Une autre frange, consciente à la fois du problème de fond et du risque de dérive, proposait le référendum comme la transcription de la volonté populaire. A mon sens, une idée, aussi bonne soit-elle, tire sa réussite du timing de son éclosion. J’aurais pu discuter de celle-là il y a quelques mois. Aujourd’hui, elle arrive en retard. Pourquoi ? Il est facile de dire qu’un référendum est l’expression de la volonté du peuple mais techniquement ce n’est que la réponse à une question fermée. Sa réussite tient donc à la pertinence et à la formulation de cette même question. Aujourd’hui, nous n’avons plus le temps du débat pour définir où éclaircir la question à poser. Je doute même que nous puissions résumer l’interrogation sur les prérogatives de la Constituante dans une question fermée.
Là, je fais appel à l’histoire. A la naissance de la IVe République française, le chaos politique, économique et social était similaire au nôtre. Le Comité français de la libération nationale a appelé à l’élection d’une assemblée nationale aux pouvoirs de gouvernement et en a profité pour poser aux électeurs la question suivante : «Voulez-vous que l’assemblée élue ce jour soit Constituante ?».
Pendant ce temps-là…
Je ne prétends pas que ce soit un meilleur choix. Pire, je ne crois même pas qu’une solution idoine existe. Cependant, nous devons tirer les exemples de l’Histoire pour trouver l’équilibre optimum au microcosme tunisien. La force de l’exemple ci-dessus est que le mandat donné aux élus par le peuple était clairement défini.
Plus près de nous, en droit tunisien, un mandat donné par un mandataire à un mandant sans que l’objet en soit clairement défini est nul et non avenu. En l’absence de cette définition, la compétition électorale se vide de son sens. Imaginez-vous : une jolie enceinte olympique, une belle foule, une course s’annonce avec des marathoniens, des sprinteurs et des lanceurs alignés sur une même ligne de départ. Il est clair que le grand perdant sera le public.

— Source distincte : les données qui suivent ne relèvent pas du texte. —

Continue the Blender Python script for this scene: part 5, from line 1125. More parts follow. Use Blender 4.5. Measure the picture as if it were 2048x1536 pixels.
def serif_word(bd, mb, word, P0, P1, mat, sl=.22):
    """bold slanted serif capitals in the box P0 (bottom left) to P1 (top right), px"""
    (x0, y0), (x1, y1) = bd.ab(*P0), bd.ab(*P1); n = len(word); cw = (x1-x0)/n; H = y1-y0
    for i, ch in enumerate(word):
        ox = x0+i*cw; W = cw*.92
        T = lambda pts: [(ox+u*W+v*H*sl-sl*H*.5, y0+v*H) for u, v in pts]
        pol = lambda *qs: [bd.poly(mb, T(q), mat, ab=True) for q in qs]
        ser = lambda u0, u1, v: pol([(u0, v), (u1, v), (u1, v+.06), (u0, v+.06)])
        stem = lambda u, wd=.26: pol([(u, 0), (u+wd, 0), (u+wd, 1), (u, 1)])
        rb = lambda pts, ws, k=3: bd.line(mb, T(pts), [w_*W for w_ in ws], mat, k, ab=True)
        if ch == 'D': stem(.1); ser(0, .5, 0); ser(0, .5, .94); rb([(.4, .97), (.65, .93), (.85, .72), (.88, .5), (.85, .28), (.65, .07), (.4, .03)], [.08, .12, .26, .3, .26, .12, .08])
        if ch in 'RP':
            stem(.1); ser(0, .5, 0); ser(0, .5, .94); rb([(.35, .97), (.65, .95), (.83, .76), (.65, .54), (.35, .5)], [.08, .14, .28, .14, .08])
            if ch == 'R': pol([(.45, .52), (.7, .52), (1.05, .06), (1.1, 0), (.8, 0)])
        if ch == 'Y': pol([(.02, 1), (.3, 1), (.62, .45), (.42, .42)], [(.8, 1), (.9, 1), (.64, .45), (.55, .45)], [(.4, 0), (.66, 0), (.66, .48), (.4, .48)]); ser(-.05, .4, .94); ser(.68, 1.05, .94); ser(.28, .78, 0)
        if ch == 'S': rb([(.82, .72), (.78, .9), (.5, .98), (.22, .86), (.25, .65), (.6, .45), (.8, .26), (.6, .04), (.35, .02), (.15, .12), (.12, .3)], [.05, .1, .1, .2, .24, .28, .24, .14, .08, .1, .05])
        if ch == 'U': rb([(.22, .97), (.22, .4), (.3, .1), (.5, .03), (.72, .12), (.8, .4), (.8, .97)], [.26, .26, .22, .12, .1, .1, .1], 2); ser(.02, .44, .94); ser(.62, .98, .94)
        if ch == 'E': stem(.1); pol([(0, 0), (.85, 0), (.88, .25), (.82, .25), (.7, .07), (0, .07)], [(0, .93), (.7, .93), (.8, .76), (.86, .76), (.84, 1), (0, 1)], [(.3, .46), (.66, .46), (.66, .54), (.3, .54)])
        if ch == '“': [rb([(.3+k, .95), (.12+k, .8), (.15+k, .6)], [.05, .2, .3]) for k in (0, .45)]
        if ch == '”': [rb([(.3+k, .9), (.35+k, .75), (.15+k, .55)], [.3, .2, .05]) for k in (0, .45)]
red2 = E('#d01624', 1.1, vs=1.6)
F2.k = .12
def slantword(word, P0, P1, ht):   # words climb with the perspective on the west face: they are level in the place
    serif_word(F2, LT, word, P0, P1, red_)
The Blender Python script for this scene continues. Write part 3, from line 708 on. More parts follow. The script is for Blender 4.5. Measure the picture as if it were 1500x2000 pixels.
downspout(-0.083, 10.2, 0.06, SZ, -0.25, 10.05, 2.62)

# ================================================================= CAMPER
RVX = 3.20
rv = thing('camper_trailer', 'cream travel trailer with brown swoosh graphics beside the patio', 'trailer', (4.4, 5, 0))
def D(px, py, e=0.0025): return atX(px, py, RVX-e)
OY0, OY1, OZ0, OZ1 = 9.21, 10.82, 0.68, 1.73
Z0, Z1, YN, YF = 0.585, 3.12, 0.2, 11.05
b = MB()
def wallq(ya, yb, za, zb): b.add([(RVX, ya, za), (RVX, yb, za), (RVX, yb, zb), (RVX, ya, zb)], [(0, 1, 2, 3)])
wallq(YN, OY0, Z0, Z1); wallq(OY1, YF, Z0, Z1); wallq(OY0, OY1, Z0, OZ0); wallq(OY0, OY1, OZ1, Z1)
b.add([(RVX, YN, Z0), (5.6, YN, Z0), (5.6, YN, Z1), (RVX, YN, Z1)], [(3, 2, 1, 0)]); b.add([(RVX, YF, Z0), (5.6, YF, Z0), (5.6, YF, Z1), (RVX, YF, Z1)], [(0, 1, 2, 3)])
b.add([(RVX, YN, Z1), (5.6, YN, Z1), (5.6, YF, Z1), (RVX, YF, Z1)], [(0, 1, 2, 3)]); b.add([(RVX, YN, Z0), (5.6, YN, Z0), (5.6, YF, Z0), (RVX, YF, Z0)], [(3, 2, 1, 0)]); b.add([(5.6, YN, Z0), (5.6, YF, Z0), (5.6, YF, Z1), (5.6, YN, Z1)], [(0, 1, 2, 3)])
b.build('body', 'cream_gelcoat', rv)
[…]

Comme le Schmilblick, il y a autant de Constituantes que de révolutions, de peuples ou de momentum. Notre erreur était de croire que le slogan se suffisait à lui-même. Dans les faits, on se retrouve avec une campagne sans débat de fond étant donné que les candidats ne concourent pas pour le même objectif. Certains partis piqués par la rhétorique de leur absence de programmes nous matraquent de projets de gouvernement aussi farfelus qu’indigestes. D’autres, indépendants, parlent d’élection de proximité, mettent en valeur leur personne et leur combat ou encore nous parlent de leur compétence en droit constitutionnel. Pendant ce temps-là, nous, «Tunisiens d’en bas», sommes perdus et à la limite du dégoût politique.
Alors, n’y a-t-il pas d’espoir ? En raisonnant en moindre mal, la charte esquissant le rôle de la Constituante et son fonctionnement me semble être un bon compromis. Même si elle n’a pas force de loi, elle définirait un mandat moral. Elle devrait même être élargie aux indépendants parce que c’est avec eux que le chiisme sur le rôle de la Constituante est le plus profond. Il est vrai qu’une telle démarche peut être vaine dans une scène politique où règnent la suspicion et la défiance. Pour ce, il est du devoir des candidats, indépendants et encartés, de réinstaurer un débat responsable sur le fond.
Ayons de l’esprit. Jouons au Schmilblick !!!